DIRECTION — From the first line of the data below, repeat each line exactly until you reach the line with "at = o.data.attributes.new('cover', 'FLOAT', 'POINT');"; include that line too.

** Start **

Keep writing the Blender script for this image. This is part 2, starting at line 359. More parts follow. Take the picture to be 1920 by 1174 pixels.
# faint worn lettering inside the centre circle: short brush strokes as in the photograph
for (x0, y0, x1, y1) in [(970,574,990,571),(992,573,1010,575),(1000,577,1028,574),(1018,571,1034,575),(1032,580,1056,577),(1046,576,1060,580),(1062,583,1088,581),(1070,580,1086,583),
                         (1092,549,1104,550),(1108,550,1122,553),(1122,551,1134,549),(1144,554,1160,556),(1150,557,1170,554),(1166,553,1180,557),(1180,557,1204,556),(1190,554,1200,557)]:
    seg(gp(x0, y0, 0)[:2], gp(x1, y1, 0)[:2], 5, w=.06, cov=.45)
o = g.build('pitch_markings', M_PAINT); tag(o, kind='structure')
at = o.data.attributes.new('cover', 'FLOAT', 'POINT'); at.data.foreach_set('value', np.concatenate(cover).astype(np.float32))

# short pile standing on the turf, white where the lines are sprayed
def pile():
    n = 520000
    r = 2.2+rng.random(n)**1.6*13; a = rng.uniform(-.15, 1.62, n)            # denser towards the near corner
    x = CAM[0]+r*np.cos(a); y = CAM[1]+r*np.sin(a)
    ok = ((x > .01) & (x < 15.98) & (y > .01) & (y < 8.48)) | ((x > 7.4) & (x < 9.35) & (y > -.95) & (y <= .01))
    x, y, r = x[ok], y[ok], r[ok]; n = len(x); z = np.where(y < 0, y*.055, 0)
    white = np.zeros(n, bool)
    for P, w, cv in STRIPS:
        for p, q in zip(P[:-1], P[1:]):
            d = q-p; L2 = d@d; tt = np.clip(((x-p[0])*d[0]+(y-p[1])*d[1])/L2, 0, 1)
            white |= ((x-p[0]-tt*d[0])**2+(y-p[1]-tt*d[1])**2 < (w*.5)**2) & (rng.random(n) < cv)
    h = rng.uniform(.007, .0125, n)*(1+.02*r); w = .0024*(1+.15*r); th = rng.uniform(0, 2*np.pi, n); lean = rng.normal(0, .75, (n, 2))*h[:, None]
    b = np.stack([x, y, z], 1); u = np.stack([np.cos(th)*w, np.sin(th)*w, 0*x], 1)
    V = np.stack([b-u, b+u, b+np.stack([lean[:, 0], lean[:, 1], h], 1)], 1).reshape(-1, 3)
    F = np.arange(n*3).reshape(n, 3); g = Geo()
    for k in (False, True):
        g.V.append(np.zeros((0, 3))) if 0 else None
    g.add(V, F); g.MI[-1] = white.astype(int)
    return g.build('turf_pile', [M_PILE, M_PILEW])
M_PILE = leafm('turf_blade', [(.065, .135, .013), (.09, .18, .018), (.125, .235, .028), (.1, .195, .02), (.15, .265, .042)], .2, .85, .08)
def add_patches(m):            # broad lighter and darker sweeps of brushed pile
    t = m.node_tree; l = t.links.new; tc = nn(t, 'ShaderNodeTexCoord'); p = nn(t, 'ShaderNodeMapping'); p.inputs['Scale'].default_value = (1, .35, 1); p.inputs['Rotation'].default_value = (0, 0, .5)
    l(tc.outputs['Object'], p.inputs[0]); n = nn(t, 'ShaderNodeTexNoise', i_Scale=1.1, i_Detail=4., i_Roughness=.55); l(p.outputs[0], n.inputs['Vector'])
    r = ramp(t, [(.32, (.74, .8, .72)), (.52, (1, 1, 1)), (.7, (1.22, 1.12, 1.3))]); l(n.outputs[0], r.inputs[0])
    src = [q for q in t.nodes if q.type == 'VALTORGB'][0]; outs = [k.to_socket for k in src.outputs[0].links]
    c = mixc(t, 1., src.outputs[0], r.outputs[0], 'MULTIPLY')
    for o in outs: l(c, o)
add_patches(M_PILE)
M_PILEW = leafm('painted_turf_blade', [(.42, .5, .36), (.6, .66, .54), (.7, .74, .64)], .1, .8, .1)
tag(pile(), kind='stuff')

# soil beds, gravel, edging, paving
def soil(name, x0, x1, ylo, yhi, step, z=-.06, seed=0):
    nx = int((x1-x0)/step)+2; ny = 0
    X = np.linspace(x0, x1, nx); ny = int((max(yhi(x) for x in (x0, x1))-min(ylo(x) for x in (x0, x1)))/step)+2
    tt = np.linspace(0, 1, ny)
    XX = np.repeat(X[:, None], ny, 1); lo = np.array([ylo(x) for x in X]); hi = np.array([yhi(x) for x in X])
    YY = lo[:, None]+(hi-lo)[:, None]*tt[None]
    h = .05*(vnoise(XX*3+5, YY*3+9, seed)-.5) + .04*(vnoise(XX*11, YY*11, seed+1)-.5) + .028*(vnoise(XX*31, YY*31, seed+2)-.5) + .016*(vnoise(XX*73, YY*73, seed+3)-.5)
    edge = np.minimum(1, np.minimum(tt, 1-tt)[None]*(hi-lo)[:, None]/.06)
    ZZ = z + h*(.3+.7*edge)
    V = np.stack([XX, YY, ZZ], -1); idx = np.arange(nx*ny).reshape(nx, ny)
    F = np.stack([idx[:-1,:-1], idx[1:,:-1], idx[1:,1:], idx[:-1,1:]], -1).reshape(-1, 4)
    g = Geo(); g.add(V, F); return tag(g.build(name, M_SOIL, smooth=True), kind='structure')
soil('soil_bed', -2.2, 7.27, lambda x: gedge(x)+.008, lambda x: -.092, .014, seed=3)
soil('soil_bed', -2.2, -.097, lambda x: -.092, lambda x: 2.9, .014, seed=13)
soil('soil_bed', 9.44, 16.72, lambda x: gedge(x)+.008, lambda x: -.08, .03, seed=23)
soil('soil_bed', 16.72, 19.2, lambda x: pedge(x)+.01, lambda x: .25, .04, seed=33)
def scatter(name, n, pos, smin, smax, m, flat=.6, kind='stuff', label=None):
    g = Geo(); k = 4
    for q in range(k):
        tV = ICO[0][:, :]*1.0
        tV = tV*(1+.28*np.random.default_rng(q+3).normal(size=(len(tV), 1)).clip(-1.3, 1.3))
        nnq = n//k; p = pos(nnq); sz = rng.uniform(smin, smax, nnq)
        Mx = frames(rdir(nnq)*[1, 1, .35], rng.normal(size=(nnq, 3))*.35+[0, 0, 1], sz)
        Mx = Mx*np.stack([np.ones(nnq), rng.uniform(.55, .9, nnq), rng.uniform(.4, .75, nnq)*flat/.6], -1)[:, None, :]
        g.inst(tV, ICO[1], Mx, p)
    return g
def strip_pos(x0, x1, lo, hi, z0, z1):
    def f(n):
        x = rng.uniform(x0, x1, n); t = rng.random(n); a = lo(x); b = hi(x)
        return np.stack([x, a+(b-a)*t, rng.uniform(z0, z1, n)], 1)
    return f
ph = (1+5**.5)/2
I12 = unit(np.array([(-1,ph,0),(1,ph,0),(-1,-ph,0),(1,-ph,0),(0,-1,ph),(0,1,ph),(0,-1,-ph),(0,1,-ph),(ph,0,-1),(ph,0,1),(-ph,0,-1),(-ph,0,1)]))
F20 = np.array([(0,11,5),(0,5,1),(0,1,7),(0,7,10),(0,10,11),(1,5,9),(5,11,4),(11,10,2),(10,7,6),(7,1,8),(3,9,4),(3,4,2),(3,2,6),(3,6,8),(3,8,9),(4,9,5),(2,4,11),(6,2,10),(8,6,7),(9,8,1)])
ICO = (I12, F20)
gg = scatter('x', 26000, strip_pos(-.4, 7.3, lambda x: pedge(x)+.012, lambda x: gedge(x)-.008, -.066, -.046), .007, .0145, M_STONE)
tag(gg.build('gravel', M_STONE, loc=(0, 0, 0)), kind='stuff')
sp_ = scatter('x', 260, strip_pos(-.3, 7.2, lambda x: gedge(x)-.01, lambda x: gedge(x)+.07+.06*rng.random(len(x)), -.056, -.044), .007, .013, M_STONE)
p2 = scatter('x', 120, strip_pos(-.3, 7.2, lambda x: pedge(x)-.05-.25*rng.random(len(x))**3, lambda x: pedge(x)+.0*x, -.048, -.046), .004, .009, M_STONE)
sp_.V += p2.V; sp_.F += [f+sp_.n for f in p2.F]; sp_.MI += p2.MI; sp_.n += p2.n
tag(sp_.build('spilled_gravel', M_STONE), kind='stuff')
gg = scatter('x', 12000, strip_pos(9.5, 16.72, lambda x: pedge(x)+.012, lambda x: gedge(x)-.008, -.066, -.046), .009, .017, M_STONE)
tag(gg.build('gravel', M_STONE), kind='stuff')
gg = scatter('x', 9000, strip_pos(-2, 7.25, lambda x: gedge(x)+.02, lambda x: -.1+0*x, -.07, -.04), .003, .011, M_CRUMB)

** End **

ANSWER TO THE EXERCISE —
Keep writing the Blender script for this image. This is part 2, starting at line 359. More parts follow. Take the picture to be 1920 by 1174 pixels.
# faint worn lettering inside the centre circle: short brush strokes as in the photograph
for (x0, y0, x1, y1) in [(970,574,990,571),(992,573,1010,575),(1000,577,1028,574),(1018,571,1034,575),(1032,580,1056,577),(1046,576,1060,580),(1062,583,1088,581),(1070,580,1086,583),
                         (1092,549,1104,550),(1108,550,1122,553),(1122,551,1134,549),(1144,554,1160,556),(1150,557,1170,554),(1166,553,1180,557),(1180,557,1204,556),(1190,554,1200,557)]:
    seg(gp(x0, y0, 0)[:2], gp(x1, y1, 0)[:2], 5, w=.06, cov=.45)
o = g.build('pitch_markings', M_PAINT); tag(o, kind='structure')
at = o.data.attributes.new('cover', 'FLOAT', 'POINT'); at.data.foreach_set('value', np.concatenate(cover).astype(np.float32))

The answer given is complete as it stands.